Basque Culinary Centre Trains Chefs To Change The World

Basque Culinary Centre Trains Chefs To Change The World

A peek inside the Basque Culinary Centre, where chefs learn to save the world

From bad-tempered tyrants to tweezer-wielding perfectionists, popular culture loves to lampoon chefs. Rarely, however, are cooks cast as crusaders.

Words by Ute Junker

Photos Credit: Basque Culinary Centre

Originally published in Australian Financial Review

But the head of the Basque Culinary Centre in San Sebastián, Joxe Mari Aizega, believes chefs are among the world’s most effective change agents.

More than just a cooking school, the centre – which boasts a truckload of culinary heavyweights on its board including Juan Mari Arzak, Ferran Adrià, René Redzepi, Massimo Bottura and Heston Blumenthal – pursues an activist agenda that extends way beyond finding better ways to grill meat.

Take the Basque Culinary Prize, launched last July to celebrate chefs who use gastronomy as a tool for social change. The award carries an extraordinary prize pool of €100,000 ($150,000), which has to be reinvested in relevant projects.

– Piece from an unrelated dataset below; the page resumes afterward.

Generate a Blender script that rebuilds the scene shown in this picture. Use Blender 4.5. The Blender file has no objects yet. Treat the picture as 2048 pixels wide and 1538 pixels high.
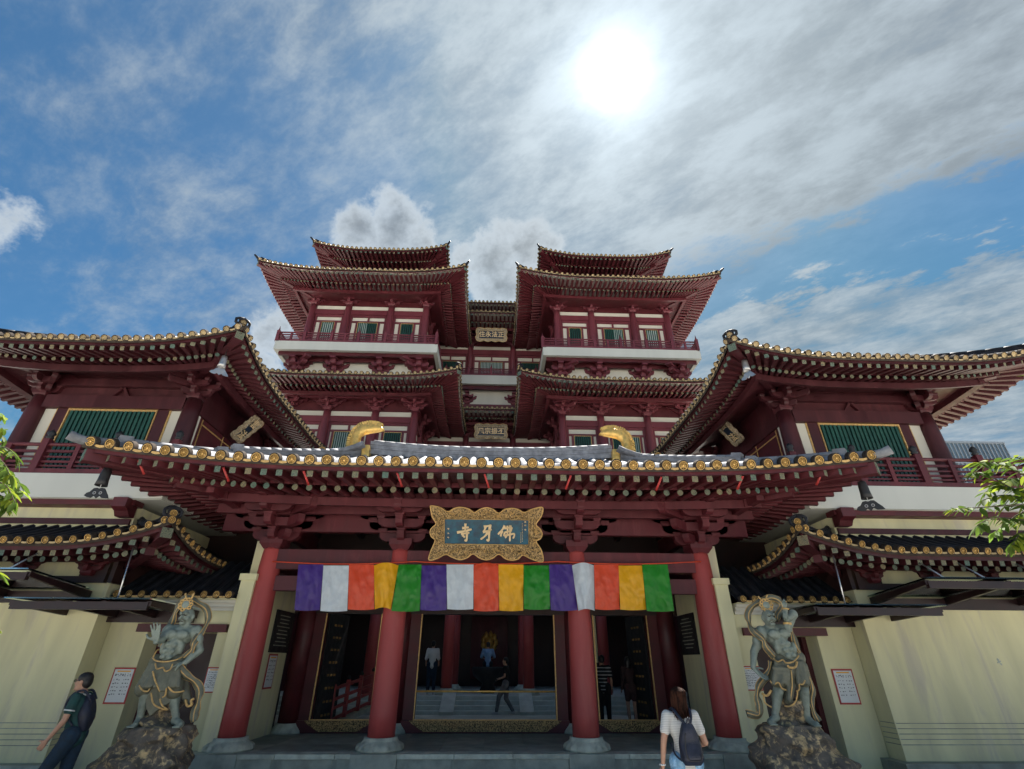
import bpy, math, random
from mathutils import Vector, Matrix, noise
R = math.radians
random.seed(7)
SC = bpy.context.scene
COL = SC.collection

# ------------------------------------------------------------------ camera
CAM_LOC = Vector((0.2, 0.0, 1.9))
F_PX, PITCH, YAW, ROLL = 990.0, R(29.3), R(2.0), R(0.25)
def cam_axes():
    cy, sy, cp, sp, cr, sr = math.cos(YAW), math.sin(YAW), math.cos(PITCH), math.sin(PITCH), math.cos(ROLL), math.sin(ROLL)
    right = Vector((cy, -sy, 0)); fh = Vector((sy, cy, 0)); z = Vector((0, 0, 1))
    up = -sp * fh + cp * z; fwd = cp * fh + sp * z
    return cr * right + sr * up, -sr * right + cr * up, fwd
CR, CU, CF = cam_axes()
cam_d = bpy.data.cameras.new('camera'); cam = bpy.data.objects.new('camera', cam_d); COL.objects.link(cam)
cam_d.sensor_width = 36.0; cam_d.lens = F_PX / 2048 * 36.0; cam_d.clip_start = 0.05; cam_d.clip_end = 6000
m = Matrix((CR, CU, -CF)).transposed().to_4x4(); m.translation = CAM_LOC
cam.matrix_world = m
SC.camera = cam
def at(px, py, Y):                      # a point of the photograph at depth Y (survey helper)
    d = CR * ((px - 1024) / F_PX) + CU * ((769 - py) / F_PX) + CF
    return CAM_LOC + d * ((Y - CAM_LOC.y) / d.y)

# ------------------------------------------------------------------ sky and sun
SUN_EL, SUN_AZ = R(59.8), R(21.7)       # azimuth to the right of +Y
SUN = Vector((math.cos(SUN_EL) * math.sin(SUN_AZ), math.cos(SUN_EL) * math.cos(SUN_AZ), math.sin(SUN_EL)))
SKY_STRENGTH, SUN_STRENGTH, EXPOSURE = 0.05, 5.0, 1.75
sun_d = bpy.data.lights.new('sun', 'SUN'); sun_d.energy = SUN_STRENGTH; sun_d.angle = R(0.6); sun_d.color = (1.0, 0.95, 0.87)
sun_o = bpy.data.objects.new('sun', sun_d); COL.objects.link(sun_o); sun_o.location = (10, 20, 40)
sun_o.rotation_euler = (-SUN).to_track_quat('-Z', 'Y').to_euler()
SC.view_settings.view_transform = 'Standard'; SC.view_settings.look = 'None'
SC.view_settings.exposure = EXPOSURE; SC.view_settings.gamma = 1.0; SC.view_settings.use_curve_mapping = False
SC.render.engine = 'CYCLES'
SC.cycles.use_denoising = True
SC.cycles.use_adaptive_sampling = True; SC.cycles.adaptive_threshold = 0.02
SC.cycles.max_bounces = 5; SC.cycles.diffuse_bounces = 3; SC.cycles.glossy_bounces = 2; SC.cycles.transmission_bounces = 4; SC.cycles.transparent_max_bounces = 8
SC.cycles.caustics_reflective = False; SC.cycles.caustics_refractive = False

class NT:                               # small helper to write node trees as expressions
    def __init__(s, tree): s.t = tree; s.n = tree.nodes; s.l = tree.links
    def node(s, kind, **kw):
        n = s.n.new(kind)
        for k, v in kw.items(): setattr(n, k, v)
        return n
    def put(s, sock, v):
        if hasattr(v, 'is_output'): s.l.new(v, sock)
        elif v is not None: sock.default_value = v
    def m(s, op, a, b=None, c=None, clamp=False):
        n = s.node('ShaderNodeMath', operation=op, use_clamp=clamp)
        for i, v in enumerate((a, b, c)):
            if v is not None: s.put(n.inputs[i], v)
        return n.outputs[0]
    def vm(s, op, a, b=None, out=0):
        n = s.node('ShaderNodeVectorMath', operation=op)
        s.put(n.inputs[0], a)
        if b is not None: s.put(n.inputs[1], b)
        return n.outputs[out]
    def scale(s, v, f):
        n = s.node('ShaderNodeVectorMath', operation='SCALE'); s.put(n.inputs[0], v); s.put(n.inputs['Scale'], f); return n.outputs[0]
    def noise(s, vec, scale, detail=4, rough=0.55, dist=0.0, out='Fac'):
        n = s.node('ShaderNodeTexNoise'); s.put(n.inputs['Vector'], vec)
        n.inputs['Scale'].default_value = scale; n.inputs['Detail'].default_value = detail
        n.inputs['Roughness'].default_value = rough; n.inputs['Distortion'].default_value = dist
        return n.outputs[out]
    def ramp(s, fac, lo, hi, a=0.0, b=1.0, smooth=True):
        n = s.node('ShaderNodeMapRange', interpolation_type='SMOOTHSTEP' if smooth else 'LINEAR')
        s.put(n.inputs[0], fac)
        for i, v in enumerate((lo, hi, a, b)): n.inputs[i + 1].default_value = v
        return n.outputs[0]
    def mix(s, fac, a, b, mode='MIX'):
        n = s.node('ShaderNodeMix', data_type='RGBA', blend_type=mode)
        s.put(n.inputs[0], fac)
        for sock, v in ((n.inputs[6], a), (n.inputs[7], b)):
            if isinstance(v, (tuple, list)) and len(v) == 3: v = (*v, 1)
            s.put(sock, v)
        return n.outputs[2]
    def xyz(s, v):
        n = s.node('ShaderNodeSeparateXYZ'); s.put(n.inputs[0], v); return n.outputs
    def comb(s, x, y, z):
        n = s.node('ShaderNodeCombineXYZ')
        for i, v in enumerate((x, y, z)): s.put(n.inputs[i], v)
        return n.outputs[0]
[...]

The inaugural winner was Maria Fernanda Di Giacobbe, a Venezuelan chef who is helping local cacao producers to grow their businesses through improved production processes, fermentation and marketing. She connects small-scale producers with artisanal chocolatiers, and has a strong focus on gender equality and fair-trade practices.

“Di Giacobbe has trained about 8500 women and promoted many small companies created by women. She is a really inspiring example [of a chef for change],” Aizega says.

Her story is proof of the significant impact that food-based projects can have.

“In the last few years, more and more countries have realised gastronomy is an area of socio-economic development,” Aizega says. “Gastronomy is adding value to food production, through the restaurants sector, through tourism.”

“They have great biodiversity, the potential to add value to products, to make their quality products better known in the world and to attract tourism,” Aizega says. “Peru is a good example of how you can create a country brand through food and through cooking.”